> _Task objective_:
Return the full material exactly.

____

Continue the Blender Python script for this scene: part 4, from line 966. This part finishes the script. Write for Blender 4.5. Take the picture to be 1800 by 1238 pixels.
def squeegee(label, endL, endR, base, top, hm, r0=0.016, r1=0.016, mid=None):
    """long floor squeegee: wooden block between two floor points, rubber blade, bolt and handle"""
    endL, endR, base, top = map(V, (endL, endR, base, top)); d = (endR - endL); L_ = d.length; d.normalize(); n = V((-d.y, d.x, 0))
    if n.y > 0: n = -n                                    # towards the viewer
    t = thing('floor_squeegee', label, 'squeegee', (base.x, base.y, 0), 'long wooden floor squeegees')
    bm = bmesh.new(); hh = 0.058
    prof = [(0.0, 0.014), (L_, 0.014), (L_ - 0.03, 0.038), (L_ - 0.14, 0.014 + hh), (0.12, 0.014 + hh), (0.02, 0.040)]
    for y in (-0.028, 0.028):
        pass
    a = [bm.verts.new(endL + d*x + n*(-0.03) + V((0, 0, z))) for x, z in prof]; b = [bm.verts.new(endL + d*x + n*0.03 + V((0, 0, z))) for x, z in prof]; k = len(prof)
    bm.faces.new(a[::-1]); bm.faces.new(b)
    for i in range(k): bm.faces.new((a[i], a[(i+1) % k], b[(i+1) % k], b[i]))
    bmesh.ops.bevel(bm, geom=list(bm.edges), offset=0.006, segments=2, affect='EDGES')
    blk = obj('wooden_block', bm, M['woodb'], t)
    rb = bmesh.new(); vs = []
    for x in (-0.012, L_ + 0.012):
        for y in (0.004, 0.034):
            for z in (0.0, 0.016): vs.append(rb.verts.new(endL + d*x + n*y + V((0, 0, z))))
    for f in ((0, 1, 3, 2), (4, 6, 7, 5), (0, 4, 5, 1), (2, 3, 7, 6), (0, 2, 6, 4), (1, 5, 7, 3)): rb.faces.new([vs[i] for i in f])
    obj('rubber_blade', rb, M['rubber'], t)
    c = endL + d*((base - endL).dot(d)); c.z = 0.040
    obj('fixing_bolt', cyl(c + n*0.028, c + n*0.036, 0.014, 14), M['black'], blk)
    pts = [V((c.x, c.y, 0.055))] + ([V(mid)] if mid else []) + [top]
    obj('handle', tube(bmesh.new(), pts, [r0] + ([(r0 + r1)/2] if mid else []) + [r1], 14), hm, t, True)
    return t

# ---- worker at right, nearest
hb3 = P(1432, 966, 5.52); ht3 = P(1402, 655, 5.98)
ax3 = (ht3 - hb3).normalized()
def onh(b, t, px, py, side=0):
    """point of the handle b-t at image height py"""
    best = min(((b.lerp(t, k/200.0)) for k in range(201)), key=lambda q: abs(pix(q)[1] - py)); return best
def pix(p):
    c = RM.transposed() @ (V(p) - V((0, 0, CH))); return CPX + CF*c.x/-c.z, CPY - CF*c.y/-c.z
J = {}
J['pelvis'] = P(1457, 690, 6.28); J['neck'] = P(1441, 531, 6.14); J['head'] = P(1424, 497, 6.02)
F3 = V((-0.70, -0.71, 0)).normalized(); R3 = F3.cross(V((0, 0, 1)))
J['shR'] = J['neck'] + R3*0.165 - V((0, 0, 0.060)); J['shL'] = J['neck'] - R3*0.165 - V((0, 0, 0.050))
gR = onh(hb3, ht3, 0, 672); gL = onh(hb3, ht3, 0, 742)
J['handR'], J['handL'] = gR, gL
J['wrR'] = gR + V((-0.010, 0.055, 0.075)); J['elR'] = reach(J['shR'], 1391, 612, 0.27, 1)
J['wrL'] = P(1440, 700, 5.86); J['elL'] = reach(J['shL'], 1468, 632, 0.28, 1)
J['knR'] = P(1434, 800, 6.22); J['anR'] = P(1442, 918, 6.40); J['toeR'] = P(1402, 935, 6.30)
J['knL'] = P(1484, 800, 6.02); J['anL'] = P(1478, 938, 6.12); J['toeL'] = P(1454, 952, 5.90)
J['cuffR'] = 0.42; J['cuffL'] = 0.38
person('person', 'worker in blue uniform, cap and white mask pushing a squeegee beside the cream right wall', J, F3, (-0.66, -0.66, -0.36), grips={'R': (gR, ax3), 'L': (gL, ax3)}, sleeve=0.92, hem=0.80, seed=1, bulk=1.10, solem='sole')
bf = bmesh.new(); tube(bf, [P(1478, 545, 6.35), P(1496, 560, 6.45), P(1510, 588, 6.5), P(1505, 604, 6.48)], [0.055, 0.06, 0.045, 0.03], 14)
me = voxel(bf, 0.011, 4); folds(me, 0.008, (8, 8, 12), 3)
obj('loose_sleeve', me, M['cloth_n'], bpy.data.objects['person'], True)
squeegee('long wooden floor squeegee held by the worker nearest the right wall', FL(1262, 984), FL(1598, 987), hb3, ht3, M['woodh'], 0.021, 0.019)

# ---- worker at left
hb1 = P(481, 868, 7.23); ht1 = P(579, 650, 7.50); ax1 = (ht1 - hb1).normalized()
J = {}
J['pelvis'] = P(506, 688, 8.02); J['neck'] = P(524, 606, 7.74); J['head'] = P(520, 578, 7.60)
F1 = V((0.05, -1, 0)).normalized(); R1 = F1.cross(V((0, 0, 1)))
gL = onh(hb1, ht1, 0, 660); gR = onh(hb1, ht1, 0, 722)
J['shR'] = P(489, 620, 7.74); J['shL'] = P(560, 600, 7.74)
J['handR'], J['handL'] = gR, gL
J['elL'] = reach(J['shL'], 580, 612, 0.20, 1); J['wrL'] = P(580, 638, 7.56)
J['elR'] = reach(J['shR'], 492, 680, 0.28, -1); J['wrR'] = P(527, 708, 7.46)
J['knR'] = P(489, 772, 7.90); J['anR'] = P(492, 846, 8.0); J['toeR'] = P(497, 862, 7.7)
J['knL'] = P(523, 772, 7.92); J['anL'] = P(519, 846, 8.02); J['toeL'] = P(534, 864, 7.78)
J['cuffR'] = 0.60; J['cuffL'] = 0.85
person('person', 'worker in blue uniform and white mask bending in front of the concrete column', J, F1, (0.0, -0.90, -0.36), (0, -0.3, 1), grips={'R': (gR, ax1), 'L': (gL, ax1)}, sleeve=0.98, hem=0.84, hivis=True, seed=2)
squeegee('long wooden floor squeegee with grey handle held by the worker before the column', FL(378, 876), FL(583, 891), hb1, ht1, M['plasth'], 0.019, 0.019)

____

> _Task answer_:
Continue the Blender Python script for this scene: part 4, from line 966. This part finishes the script. Write for Blender 4.5. Take the picture to be 1800 by 1238 pixels.
def squeegee(label, endL, endR, base, top, hm, r0=0.016, r1=0.016, mid=None):
    """long floor squeegee: wooden block between two floor points, rubber blade, bolt and handle"""
    endL, endR, base, top = map(V, (endL, endR, base, top)); d = (endR - endL); L_ = d.length; d.normalize(); n = V((-d.y, d.x, 0))
    if n.y > 0: n = -n                                    # towards the viewer
    t = thing('floor_squeegee', label, 'squeegee', (base.x, base.y, 0), 'long wooden floor squeegees')
    bm = bmesh.new(); hh = 0.058
    prof = [(0.0, 0.014), (L_, 0.014), (L_ - 0.03, 0.038), (L_ - 0.14, 0.014 + hh), (0.12, 0.014 + hh), (0.02, 0.040)]
    for y in (-0.028, 0.028):
        pass
    a = [bm.verts.new(endL + d*x + n*(-0.03) + V((0, 0, z))) for x, z in prof]; b = [bm.verts.new(endL + d*x + n*0.03 + V((0, 0, z))) for x, z in prof]; k = len(prof)
    bm.faces.new(a[::-1]); bm.faces.new(b)
    for i in range(k): bm.faces.new((a[i], a[(i+1) % k], b[(i+1) % k], b[i]))
    bmesh.ops.bevel(bm, geom=list(bm.edges), offset=0.006, segments=2, affect='EDGES')
    blk = obj('wooden_block', bm, M['woodb'], t)
    rb = bmesh.new(); vs = []
    for x in (-0.012, L_ + 0.012):
        for y in (0.004, 0.034):
            for z in (0.0, 0.016): vs.append(rb.verts.new(endL + d*x + n*y + V((0, 0, z))))
    for f in ((0, 1, 3, 2), (4, 6, 7, 5), (0, 4, 5, 1), (2, 3, 7, 6), (0, 2, 6, 4), (1, 5, 7, 3)): rb.faces.new([vs[i] for i in f])
    obj('rubber_blade', rb, M['rubber'], t)
    c = endL + d*((base - endL).dot(d)); c.z = 0.040
    obj('fixing_bolt', cyl(c + n*0.028, c + n*0.036, 0.014, 14), M['black'], blk)
    pts = [V((c.x, c.y, 0.055))] + ([V(mid)] if mid else []) + [top]
    obj('handle', tube(bmesh.new(), pts, [r0] + ([(r0 + r1)/2] if mid else []) + [r1], 14), hm, t, True)
    return t

# ---- worker at right, nearest
hb3 = P(1432, 966, 5.52); ht3 = P(1402, 655, 5.98)
ax3 = (ht3 - hb3).normalized()
def onh(b, t, px, py, side=0):
    """point of the handle b-t at image height py"""
    best = min(((b.lerp(t, k/200.0)) for k in range(201)), key=lambda q: abs(pix(q)[1] - py)); return best
def pix(p):
    c = RM.transposed() @ (V(p) - V((0, 0, CH))); return CPX + CF*c.x/-c.z, CPY - CF*c.y/-c.z
J = {}
J['pelvis'] = P(1457, 690, 6.28); J['neck'] = P(1441, 531, 6.14); J['head'] = P(1424, 497, 6.02)
F3 = V((-0.70, -0.71, 0)).normalized(); R3 = F3.cross(V((0, 0, 1)))
J['shR'] = J['neck'] + R3*0.165 - V((0, 0, 0.060)); J['shL'] = J['neck'] - R3*0.165 - V((0, 0, 0.050))
gR = onh(hb3, ht3, 0, 672); gL = onh(hb3, ht3, 0, 742)
J['handR'], J['handL'] = gR, gL
J['wrR'] = gR + V((-0.010, 0.055, 0.075)); J['elR'] = reach(J['shR'], 1391, 612, 0.27, 1)
J['wrL'] = P(1440, 700, 5.86); J['elL'] = reach(J['shL'], 1468, 632, 0.28, 1)
J['knR'] = P(1434, 800, 6.22); J['anR'] = P(1442, 918, 6.40); J['toeR'] = P(1402, 935, 6.30)
J['knL'] = P(1484, 800, 6.02); J['anL'] = P(1478, 938, 6.12); J['toeL'] = P(1454, 952, 5.90)
J['cuffR'] = 0.42; J['cuffL'] = 0.38
person('person', 'worker in blue uniform, cap and white mask pushing a squeegee beside the cream right wall', J, F3, (-0.66, -0.66, -0.36), grips={'R': (gR, ax3), 'L': (gL, ax3)}, sleeve=0.92, hem=0.80, seed=1, bulk=1.10, solem='sole')
bf = bmesh.new(); tube(bf, [P(1478, 545, 6.35), P(1496, 560, 6.45), P(1510, 588, 6.5), P(1505, 604, 6.48)], [0.055, 0.06, 0.045, 0.03], 14)
me = voxel(bf, 0.011, 4); folds(me, 0.008, (8, 8, 12), 3)
obj('loose_sleeve', me, M['cloth_n'], bpy.data.objects['person'], True)
squeegee('long wooden floor squeegee held by the worker nearest the right wall', FL(1262, 984), FL(1598, 987), hb3, ht3, M['woodh'], 0.021, 0.019)

# ---- worker at left
hb1 = P(481, 868, 7.23); ht1 = P(579, 650, 7.50); ax1 = (ht1 - hb1).normalized()
J = {}
J['pelvis'] = P(506, 688, 8.02); J['neck'] = P(524, 606, 7.74); J['head'] = P(520, 578, 7.60)
F1 = V((0.05, -1, 0)).normalized(); R1 = F1.cross(V((0, 0, 1)))
gL = onh(hb1, ht1, 0, 660); gR = onh(hb1, ht1, 0, 722)
J['shR'] = P(489, 620, 7.74); J['shL'] = P(560, 600, 7.74)
J['handR'], J['handL'] = gR, gL
J['elL'] = reach(J['shL'], 580, 612, 0.20, 1); J['wrL'] = P(580, 638, 7.56)
J['elR'] = reach(J['shR'], 492, 680, 0.28, -1); J['wrR'] = P(527, 708, 7.46)
J['knR'] = P(489, 772, 7.90); J['anR'] = P(492, 846, 8.0); J['toeR'] = P(497, 862, 7.7)
J['knL'] = P(523, 772, 7.92); J['anL'] = P(519, 846, 8.02); J['toeL'] = P(534, 864, 7.78)
J['cuffR'] = 0.60; J['cuffL'] = 0.85
person('person', 'worker in blue uniform and white mask bending in front of the concrete column', J, F1, (0.0, -0.90, -0.36), (0, -0.3, 1), grips={'R': (gR, ax1), 'L': (gL, ax1)}, sleeve=0.98, hem=0.84, hivis=True, seed=2)
squeegee('long wooden floor squeegee with grey handle held by the worker before the column', FL(378, 876), FL(583, 891), hb1, ht1, M['plasth'], 0.019, 0.019)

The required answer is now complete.